— BEGIN DATA SEGMENT —
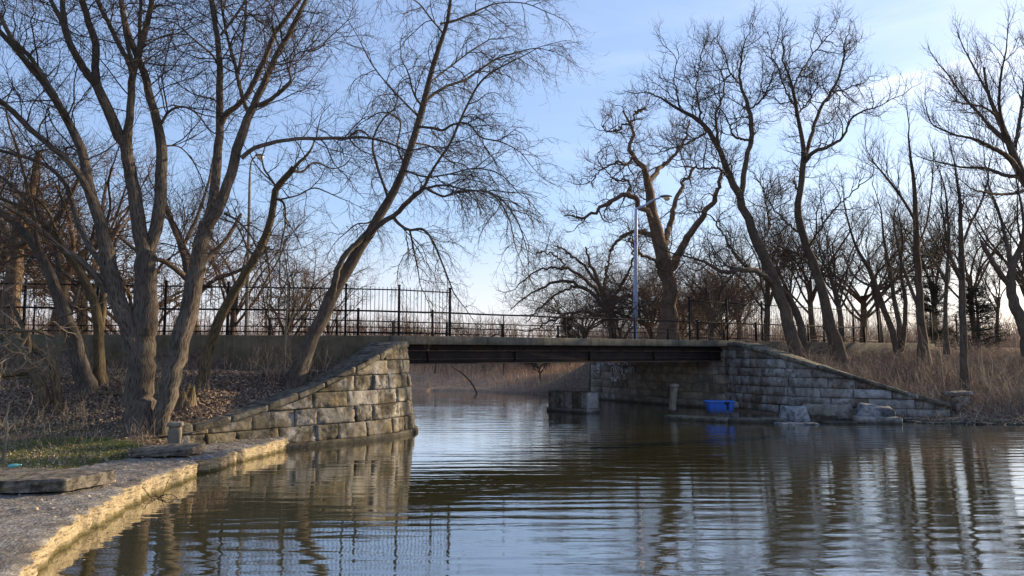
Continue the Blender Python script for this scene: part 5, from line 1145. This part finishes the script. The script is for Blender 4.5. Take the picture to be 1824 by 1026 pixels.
BG = [
 (1040, 64, 470, 'round', 0, 0, 'hazy round-crowned tree behind the low spreading one', 0.3, 1.0),
 (1110, 41, 455, 'round', 1, 1, 'small dense tree touching the blue-grey lamp pole', 2.1, 1.),
 (1165, 57, 450, 'round', 0, 0, 'brown dense tree just right of the lamp pole, behind it', 2.9, 1.1),
 (1290, 60, 430, 'round', 1, 0, 'reddish twiggy tree beneath the low arching limb of the leaning double trunk', 0.9, 1.2),
 (1235, 78, 455, 'round', 1, 0, 'far reddish crown between the gnarled trunk and the picket fence end', 5.1, 1.3),
 (1215, 66, 440, 'round', 0, 0, 'brown bushy tree right behind the big gnarled trunk', 3.3, 1.2),
 (1265, 40, 430, 'round', 1, 0, 'reddish-brown dense tree between the gnarled tree and the leaning double trunk', 4.4, 1.1),
 (1310, 66, 400, 'tall', 0, 0, 'hazy tall tree behind the crown fork of the leaning double trunk', 1.1, 1.1),
 (1365, 44, 350, 'tall', 1, 1, 'thin-stemmed tree with a wide crown between the two zigzag trees', .4, 1.),
 (1402, 46, 330, 'upr', 0, 1, 'tree holding the round bird nest', 2.2, 1.3),
 (1452, 50, 345, 'tall', 0, 1, 'tree showing just right of the zigzag tree snapped stub', 3.0, 1.),
 (1500, 42, 330, 'tall', 1, 1, 'dark tree filling the gap right of the zigzag trunk above the fence', 4.0, .9),
 (1535, 52, 370, 'round', 0, 1, 'twiggy dark crown behind the fence between zigzag tree and stem clump', 5.0, 1.),
 (1570, 48, 330, 'upr', 1, 1, 'fine upright tree behind the clump of curving stems', .9, 1.4),
 (1660, 48, 300, 'upr', 0, 1, 'fine upright tree between the two straight slim trunks', 1.9, 1.3),
 (1740, 44, 330, 'tall', 0, 1, 'shadowy tree behind the slim trunk by the stone seat', 2.9, .9),
 (1775, 54, 380, 'upr', 1, 1, 'faint upright tree against the pale glow near the right edge', 3.9, 1.3),
 (1850, 40, 280, 'tall', 1, 1, 'tree at the right edge behind the sweeping fan of branches', 5.2, 1.),
 (855, 75, 552, 'round', 0, 0, 'small sunlit tree on the horizon above the middle of the bridge rail', 1.6, 1.),
 (745, 80, 545, 'round', 1, 0, 'small distant tree seen through the last picket panel', 2.6, 1.1),
 (660, 70, 555, 'round', 0, 0, 'low distant tree behind the pickets right of the leaning trunk', 3.6, 1.3),
 (590, 60, 470, 'tall', 1, 0, 'hazy tree behind the leaning weeping trunk', 4.6, 1.),
 (500, 46, 400, 'round', 1, 0, 'sunlit tree behind the top bend of the crooked mossy tree', 5.6, 1.),
 (410, 50, 330, 'tall', 0, 0, 'tall brown tree just left of the amber-bowl lamp', .2, 1.),
 (235, 40, 330, 'round', 0, 0, 'warm-lit round tree behind the biggest trunk base', 2.4, 1.),
 (150, 42, 220, 'tall', 0, 0, 'tall pinkish tree behind the left great limb', 3.4, 1.),
 (0, 36, 190, 'tall', 1, 0, 'tall pink-brown tree at the left edge of the picture', 5.4, 1.1),
 (-70, 34, 260, 'round', 0, 0, 'wide tree just beyond the left edge whose twigs reach in', .8, 1.2),
]
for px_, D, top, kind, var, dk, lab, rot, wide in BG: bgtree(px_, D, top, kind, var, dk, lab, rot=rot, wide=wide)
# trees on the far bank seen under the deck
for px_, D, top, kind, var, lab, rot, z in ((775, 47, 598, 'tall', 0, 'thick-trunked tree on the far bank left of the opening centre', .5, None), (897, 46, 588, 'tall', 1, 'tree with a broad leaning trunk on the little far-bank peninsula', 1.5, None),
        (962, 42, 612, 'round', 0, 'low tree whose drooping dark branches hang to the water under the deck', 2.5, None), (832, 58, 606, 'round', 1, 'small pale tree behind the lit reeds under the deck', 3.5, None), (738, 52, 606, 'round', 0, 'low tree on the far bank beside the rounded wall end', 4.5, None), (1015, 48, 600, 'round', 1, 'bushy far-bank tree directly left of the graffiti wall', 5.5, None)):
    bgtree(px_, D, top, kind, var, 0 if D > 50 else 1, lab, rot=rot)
# ------------------------------------------------------------------ vegetation masses, litter, debris
def scatter_poly(n, x0, x1, y0, y1, test):
    out = []
    tot = 0
    while tot < n:
        x = R.uniform(x0, x1, n); y = R.uniform(y0, y1, n); m = test(x, y); out.append(np.stack([x[m], y[m]], 1)); tot += m.sum()
        if len(out) > 60: break
    return np.concatenate(out)[:n]
def blades(P, h0, h1, wd, lean, nseg=3, droop=.3):
    n = len(P); z = height(P[:, 0], P[:, 1]); B = np.column_stack([P, z-.01]); hh = R.uniform(h0, h1, n); a = R.uniform(0, 2*math.pi, n)
    ld = np.stack([np.cos(a), np.sin(a), np.zeros(n)], 1)*R.uniform(.1, lean, n)[:, None]; side = np.stack([-np.sin(a+R.normal(0, .6, n)), np.cos(a), np.zeros(n)], 1); side = norm(side)
    t = np.linspace(0, 1, nseg+1); V = []
    for q in t:
        c = B+hh[:, None]*(ld*q*q+np.array([0, 0, 1.])*(q-droop*np.linalg.norm(ld, axis=1)[:, None]*q*q)); ww = wd*(1-q*.85)
        V.append(c-side*ww); V.append(c+side*ww)
    V = np.stack(V, 1); k = 2*(nseg+1)
    f = np.array([[2*i, 2*i+1, 2*i+3, 2*i+2] for i in range(nseg)]); F = (f[None]+(np.arange(n)*k)[:, None, None]).reshape(-1, 4)
    return V.reshape(-1, 3), F, np.repeat(R.random(n), k)
def stuff(name, V, F, A, mat):
    o = mobj(name, V, F, mat, None, False, {'rnd': A}); prop(o, kind='stuff'); return o
# lawn
P = scatter_poly(52000, -13.5, -5.6, 8.0, 16.2, lambda x, y: (x < np.interp(y, inner[:, 1][4:], inner[:, 0][4:])-.05) & (sdist(x, y, pond) > .3) & (R.random(len(x)) < ss((15.9+.6*wob(x, y, 1.9)-y)/1.4)*(.55+.45*wob(x, y, 2.7))+.05))
stuff('grass', *blades(P, .03, .085, .005, .9, 2), M_grass)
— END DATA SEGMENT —
• TASK PROMPT
Your answer should be one number: the count of lines in the data above that include the word "branches".

• RESPONSE
2